→ Task prompt
Give again exactly the lines that run from the start of the records to the line holding "from mathutils import Vector", both ends counted. Do not include the pictures.

→ Records supplied
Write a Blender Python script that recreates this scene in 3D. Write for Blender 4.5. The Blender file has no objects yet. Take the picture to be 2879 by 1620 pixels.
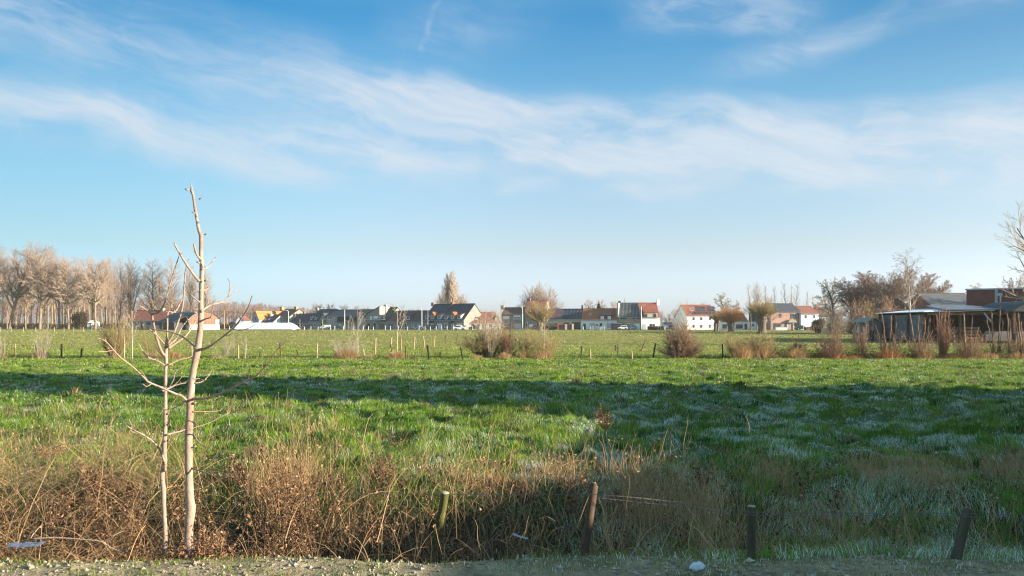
import bpy, math, random
import numpy as np
from math import radians as R, sin, cos, pi, tan, atan2, hypot
from mathutils import Vector

# ------------------------------------------------------------------ camera, sky, sun
SC = bpy.context.scene
COL = SC.collection
H, F, CX, HY = 2.2, 2240.0, 1439.5, 907.0        # eye height, focal length and horizon in photo pixels
cam_d = bpy.data.cameras.new("camera")
cam = bpy.data.objects.new("camera", cam_d); COL.objects.link(cam)
cam.location = (0, 0, H); cam.rotation_euler = (R(90), 0, 0)
cam_d.sensor_width = 36.0; cam_d.lens = 36.0 * F / 2879.0
cam_d.shift_y = (HY - 810.0) / 2879.0
cam_d.clip_start = 0.1; cam_d.clip_end = 9000
SC.camera = cam
SC.view_settings.view_transform = 'Standard'; SC.view_settings.look = 'None'
SC.view_settings.gamma = 1.0; SC.view_settings.exposure = 1.6
SC.render.resolution_x = 1024; SC.render.resolution_y = 576
SC.cycles.max_bounces = 6; SC.cycles.diffuse_bounces = 3; SC.cycles.transparent_max_bounces = 8
SC.cycles.volume_bounces = 1
SC.cycles.use_denoising = True; SC.cycles.denoising_prefilter = 'ACCURATE'; SC.cycles.denoising_input_passes = 'RGB_ALBEDO_NORMAL'; SC.cycles.pixel_filter_type = 'BLACKMAN_HARRIS'; SC.cycles.filter_width = 1.2

SUN_EL = R(13.0)
SUN_H = Vector((0.975, -0.222)).normalized()      # horizontal direction towards the sun
sun_d = bpy.data.lights.new("sun", 'SUN'); sun_d.energy = 5.0; sun_d.angle = R(0.5); sun_d.color = (1.0, 0.86, 0.68)
sun = bpy.data.objects.new("sun", sun_d); COL.objects.link(sun)
sdir = Vector((SUN_H.x * cos(SUN_EL), SUN_H.y * cos(SUN_EL), sin(SUN_EL)))
sun.rotation_euler = sdir.to_track_quat('Z', 'Y').to_euler()
sun.location = (30, -10, 30)

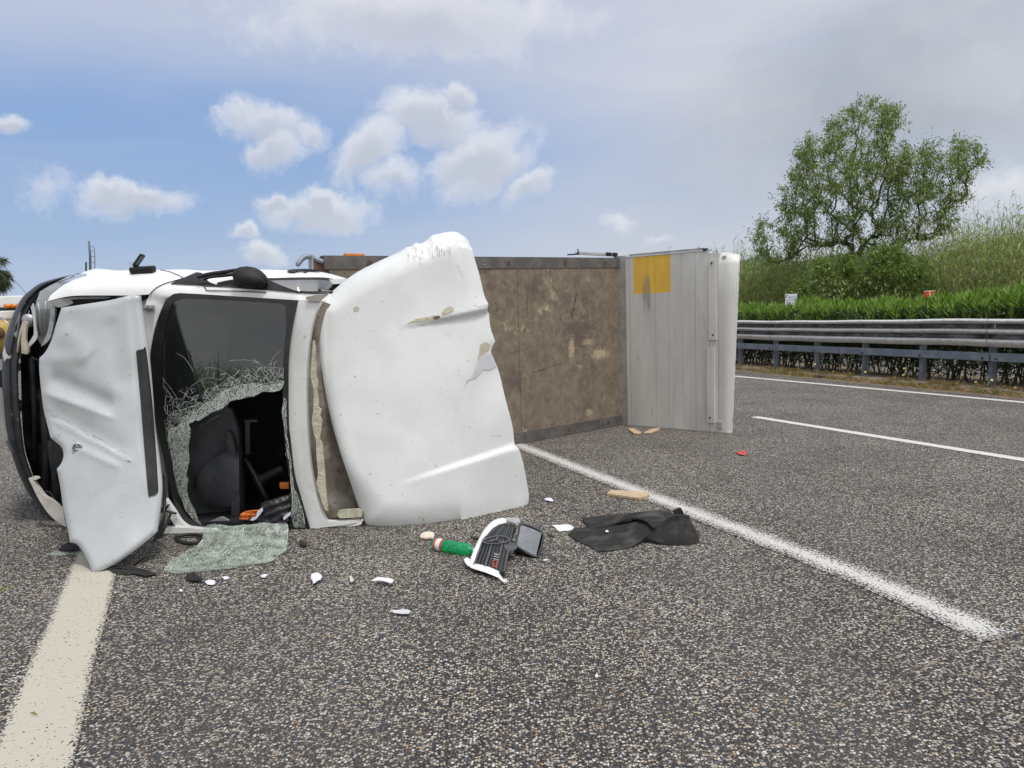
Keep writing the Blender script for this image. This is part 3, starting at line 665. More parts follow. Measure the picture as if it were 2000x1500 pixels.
kind(scs.build('gouges', simple('gouge_dark', (.07, .055, .045), (.05, .04, .035), .9), deck), 'stuff')
# deck front: rusty beam end and bent bracket
fb = vbox(DL - .0, DL + .10, ztop(DL) - .20, ztop(DL) - .16, ztop(DL) - .02, ztop(DL) - .03, -.08, -.01); fb.build('front_beam', M_rust2, truck)
vbox(DL + .10, DL + .112, ztop(DL) - .14, ztop(DL) - .14, ztop(DL) + .0, ztop(DL) + .0, -.07, .0).build('end_plate', M_metal, truck)
YB = dz(622, 500).y
br = MB().tube(cr([PY(632, 512, YB), PY(617, 506, YB), PY(603, 501, YB - .02), PY(591, 505, YB - .05), PY(580, 519, YB - .1)], 5), [.022] * 20 + [.012], 10); br.build('bent_bracket', M_rail_low, truck, True)
MB().box(deck_pt(DL - .33, ztop(DL) + .016, -.03), (.05, .2, .03), Matrix.Rotation(math.atan2(DF.y, DF.x) + math.pi / 2, 3, 'Z'), .008).build('marker_lamp', M_amber, truck)
# folded drop side and clips on the upper edge
R_d = Matrix.Rotation(math.atan2(DF.y, DF.x), 3, 'Z')
MB().box(deck_pt(.43, 2.165, -.05), (.74, .03, .035), R_d, .004).build('side_rail', M_alu, truck)
for s, l in ((.16, .09), (.04, .08)): MB().box(deck_pt(s + .06, 2.17, -.03), (l, .03, .045), R_d, .008).build('latch', M_plastic, truck)
MB().box(deck_pt(.02, 2.14, -.03), (.16, .05, .014), R_d).build('hinge_plate', M_metal, truck)
MB().tube([deck_pt(.92, 2.14, 0), deck_pt(.86, 2.145, 0), deck_pt(.80, 2.17, 0), deck_pt(.83, 2.205, 0)], .008, 6).build('clip', M_plastic, truck)
MB().tube([deck_pt(1.0, 2.135, 0), deck_pt(.80, 2.15, 0)], .008, 6).build('clip', M_plastic, truck)
# chassis behind the deck
for z in (.68, 1.42): MB().box(deck_pt(2.2, z, -.26), (4.6, .16, .07), R_d).build('chassis_beam', M_plastic, truck)
for z in (.32, 1.80):
    w = thing('rear_wheel', 'x', 'x', deck_pt(1.3, z, -.55)); del w['label']; del w['category']; w.parent = truck; w.location = deck_pt(1.3, z, -.55) - WL[truck.name]
    MB().lathe([(-.10, .2), (-.11, .3), (-.09, .34), (.09, .34), (.11, .3), (.10, .2)], deck_pt(1.3, z, -.55), (0, 0, 1), 28).build('tyre', M_rubber, w, True)
    MB().lathe([(-.08, .2), (.06, .19), (.04, .06), (.04, 0)], deck_pt(1.3, z, -.55), (0, 0, 1), 20).build('rim', M_metal, w, True)
    w.children[0].location = w.children[1].location = -WL[w.name]
# ---- tail lift: aluminium planks standing square to the deck
LA = Vector((1.462, 9.36)); LB = Vector((2.515, 8.455)); LDv = (LB - LA).normalized(); LN = Vector((LDv.y, -LDv.x)); LN = LN if LN.y < 0 else -LN
LL = (LB - LA).length
def lp(s, z, off=0.): q = LA + LDv * s + LN * off; return Vector((q.x, q.y, z))
M_alur, t_, o_ = newm('ribbed_aluminium')
uvp = node(t_, 'ShaderNodeTexCoord').outputs['UV']; sx_ = node(t_, 'ShaderNodeSeparateXYZ', {0: uvp})
rib = mth(t_, 'ABSOLUTE', mth(t_, 'SUBTRACT', mth(t_, 'FRACT', mth(t_, 'MULTIPLY', sx_.outputs[0], 62.0)), .5))
gr = tex(t_, 'N', 3, d=6, r=.65, sc=(1, 1, .25)); gr2 = tex(t_, 'N', 14, d=4, sc=(1, 1, .15))
def rect(u0, u1, v0, v1, soft=.004):
    a = mth(t_, 'MULTIPLY', sm(t_, sx_.outputs[0], u0, u0 + soft), sm(t_, sx_.outputs[0], u1, u1 - soft)); b = mth(t_, 'MULTIPLY', sm(t_, sx_.outputs[1], v0, v0 + soft), sm(t_, sx_.outputs[1], v1, v1 - soft)); return mth(t_, 'MULTIPLY', a, b)
ca = mixc(t_, sm(t_, gr, .3, .7), (.66, .655, .635), (.52, .515, .50)); ca = mixc(t_, sm(t_, gr2, .62, .75, 0, .5), ca, (.2, .19, .18))
ca = mixc(t_, mth(t_, 'MULTIPLY', sm(t_, rib, .13, .02), .38), ca, (.2, .2, .19))
# yellow painted square, rubbed through by a grey drip
sq = rect(.117, .635, 1.662, 2.13)
yel_ = mixc(t_, sm(t_, gr2, .35, .7), (.78, .50, .07), (.68, .42, .07)); yel_ = mixc(t_, mth(t_, 'MULTIPLY', sm(t_, rib, .13, .02), .35), yel_, (.3, .2, .05))
nzx = tex(t_, 'N', 6, d=5, r=.7, sc=(1, 1, .3))
brush = tex(t_, 'N', 26, d=5, r=.7, sc=(1, 1, .07)); brush2 = tex(t_, 'N', 10, d=5, r=.7, sc=(1, 1, .35))
win_ = mth(t_, 'MULTIPLY', sm(t_, sx_.outputs[0], .20, .27), sm(t_, sx_.outputs[0], .40, .33))
fz = mth(t_, 'MULTIPLY', sm(t_, sx_.outputs[1], 2.06, 1.80), sm(t_, sx_.outputs[1], .9, 1.72))
drip = sm(t_, mth(t_, 'ADD', mth(t_, 'MULTIPLY', mth(t_, 'MULTIPLY', win_, fz), .62), mth(t_, 'ADD', mth(t_, 'MULTIPLY', mth(t_, 'SUBTRACT', brush, .5), .9), mth(t_, 'MULTIPLY', mth(t_, 'SUBTRACT', brush2, .5), .4))), .32, .62)
drip = mth(t_, 'MULTIPLY', drip, sm(t_, win_, .0, .3))
ca = mixc(t_, sq, ca, yel_); ca = mixc(t_, mth(t_, 'MULTIPLY', drip, .62), ca, (.24, .22, .19))
b_ = node(t_, 'ShaderNodeBsdfPrincipled', {'Base Color': ca, 'Roughness': .5, 'Metallic': mth(t_, 'SUBTRACT', .12, mth(t_, 'MULTIPLY', sq, .1)), 'Specular IOR Level': .4})
bn_ = node(t_, 'ShaderNodeBump', {'Height': rib, 'Strength': .5, 'Distance': .006}); t_.links.new(bn_.outputs[0], b_.inputs['Normal']); t_.links.new(b_.outputs[0], o_.inputs[0])
lift = MB()
def lslab(s0, s1, z0, z1, o0, o1, m, name, par, zt_=None, ch=0.):
    vs = [lp(s, z, o) for s in (s0, s1) for o in (o0, o1) for z in (z0, z1)]
    b = MB().add(vs, [(0, 1, 3, 2), (4, 6, 7, 5), (0, 4, 5, 1), (2, 3, 7, 6), (0, 2, 6, 4), (1, 5, 7, 3)]); o = b.build(name, m, par)
    U = o.data.uv_layers.new(name='uv')
    for li, l in enumerate(o.data.loops):
        v = o.data.vertices[l.vertex_index].co; U.data[li].uv = ((v.to_2d() - LA).dot(LDv), v.z)
    return o
TH = .03; zT = 2.12; NX = .27
base_l = lslab(0, 1.24, .012, zT - .03, -.03, -.006, M_alu, 'tail_lift_platform', truck)
cs = [.0, .06, .42, .60, .779, .95, 1.126]
for a, b in zip(cs[:-1], cs[1:]): lslab(a + .0015, b - .0015, .014, zT - .002, -.005, .0, M_alur, 'aluminium_plank', base_l)
lslab(1.13, 1.215, 1.09, zT - .11, -.005, .022, M_alur, 'hinge_strip', base_l); lslab(1.10, 1.19, .12, .99, -.005, .022, M_alur, 'hinge_strip', base_l)
lslab(1.1275, 1.236, .014, zT - .03, -.005, -.001, M_alur, 'aluminium_plank', base_l)
lslab(-.11, -.002, .005, 2.15, -.05, -.01, M_alu, 'corner_post', truck)
lslab(.0, 1.15, zT - .002, zT + .014, -.03, .006, M_alu, 'edge_trim', base_l); lslab(.0, LL, .002, .012, -.03, .006, M_alu, 'edge_trim', base_l)
# the outer wedge of the platform: its nose tapers and rounds back at the top
zs = [0.014, .4, 1.0, 1.6, 1.95, 2.04, 2.085, 2.10]
rows = []
for i, z in enumerate(zs):
    rr_ = 0 if z < 1.94 else (z - 1.94) / .16
    row = []
    for f_, o in ((0, .0), (.2, .004), (.4, .006), (.6, .002), (.8, -.010), (1., -.04)):
        s1_ = 1.372 + (1.47 - 1.372) * (z / 2.05); s = 1.24 + (s1_ - 1.24 - .05 * rr_ ** 3) * f_
        row.append(lp(s, z - .04 * rr_ * f_, o - .10 * rr_ ** 2))
    rows.append(row)
nb = MB().grid(rows); rows_b = [[p - Vector((LN.x, LN.y, 0)) * .035 for p in r] for r in rows]; nb.grid([r[::-1] for r in rows_b]); nb.grid([[r[-1] for r in rows], [r[-1] for r in rows_b]])
no = nb.build('platform_nose', M_alur, base_l, True); U = no.data.uv_layers.new(name='uv')
for li, l in enumerate(no.data.loops):
    v = no.data.vertices[l.vertex_index].co; U.data[li].uv = ((v.to_2d() - LA).dot(LDv), v.z)
mdf = no.modifiers.new('e', 'EDGE_SPLIT'); mdf.split_angle = math.radians(40)
for (s, z) in ((1.17, 1.97), (1.14, .18), (1.18, 1.15)): MB().lathe([(-.001, .012), (.006, .011), (.008, 0)], lp(s, z, .022), Vector((LN.x, LN.y, 0)), 8).build('bolt', M_dark, base_l)
MB().box(lp(1.25, .10, .008), (.06, .02, .08), Matrix.Rotation(math.atan2(LDv.y, LDv.x), 3, 'Z'), .006).build('corner_cap', M_alu, base_l)
MB().box(lp(1.30, 2.03, -.03), (.05, .02, .04), Matrix.Rotation(math.atan2(LDv.y, LDv.x), 3, 'Z'), .006).build('corner_cap', M_alu, base_l)
MB().box(lp(1.08, 2.135, -.01), (.06, .05, .03), Matrix.Rotation(math.atan2(LDv.y, LDv.x) + .4, 3, 'Z'), .006).build('latch', M_plastic, base_l)
MB().box(lp(.55, 2.15, -.02), (1.0, .03, .02), Matrix.Rotation(math.atan2(LDv.y, LDv.x), 3, 'Z'), .004).build('side_rail', M_metal, base_l)

# ---- cab body
def ip(tab, x):
    return float(np.interp(x, [a for a, b in tab], [b for a, b in tab]))
YS = [(30, 640), (60, 591), (79, 570), (108, 553), (132, 541), (168, 529), (185, 524.5), (200, 525), (230, 528), (260, 527), (300, 526), (400, 529), (480, 526), (520, 526), (560, 527.5), (620, 531), (650, 537), (680, 545), (700, 552), (740, 570)]
YBt = [(30, 660), (60, 622), (96, 590), (140, 580), (206, 579), (252, 578), (290, 577), (330, 580), (480, 581), (583, 589), (640, 592), (740, 610)]
Y0t = [(30, 5.34), (60, 5.30), (140, 5.2), (300, 5.13), (583, 5.07), (625, 5.17), (660, 5.42), (740, 5.5)]
def side(off=0., R=.30):
    def f(px, py):
        ys = ip(YS, px); yb = ip(YBt, px); s = min(max((yb - py) / (yb - ys), -1.0), 1.0); sp = max(s, 0)
        return PY(px, py, ip(Y0t, px) + R * (1 - math.sqrt(max(0, 1 - sp * sp))) - off)
    return f
M_white2 = simple('white_side_paint', (.80, .81, .81), (.74, .75, .75), .26, sc=2, coat=.4, speck=.1, spc=(.5, .48, .44), rvar=.06)
fend = chunks([(93, 587), (100, 576), (112, 566), (125, 556), (141, 548), (170, 537), (150, 534.5)], [(150, 534.5), (168, 529.5), (185, 525), (200, 525.4), (230, 528.4), (258, 527.5), (300, 526.5), (313, 527)], [(313, 527), (332, 531), (349, 538), (358, 543)], [(358, 543), (345, 547), (324, 553), (305, 562), (292, 575)], [(292, 575), (252, 577), (206, 577), (140, 578), (97, 587)], n=4)
fen = surf('front_wing', fend, side(), .012, M_white2, truck, step=7)
surf('wing_edge', chunks([(60, 592), (70, 577), (85, 566), (108, 553.5), (132, 541.5), (150, 535)], [(150, 535), (142, 540), (118, 550), (98, 559), (80, 572), (66, 589)], [(66, 589), (60, 592)], n=4), side(.01), .02, M_white2, truck, step=6)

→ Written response
Write a Blender Python script that recreates this scene in 3D. Write for Blender 4.5. The Blender file has no objects yet. Take the picture to be 2879 by 1620 pixels.
import bpy, math, random
import numpy as np
from math import radians as R, sin, cos, pi, tan, atan2, hypot
from mathutils import Vector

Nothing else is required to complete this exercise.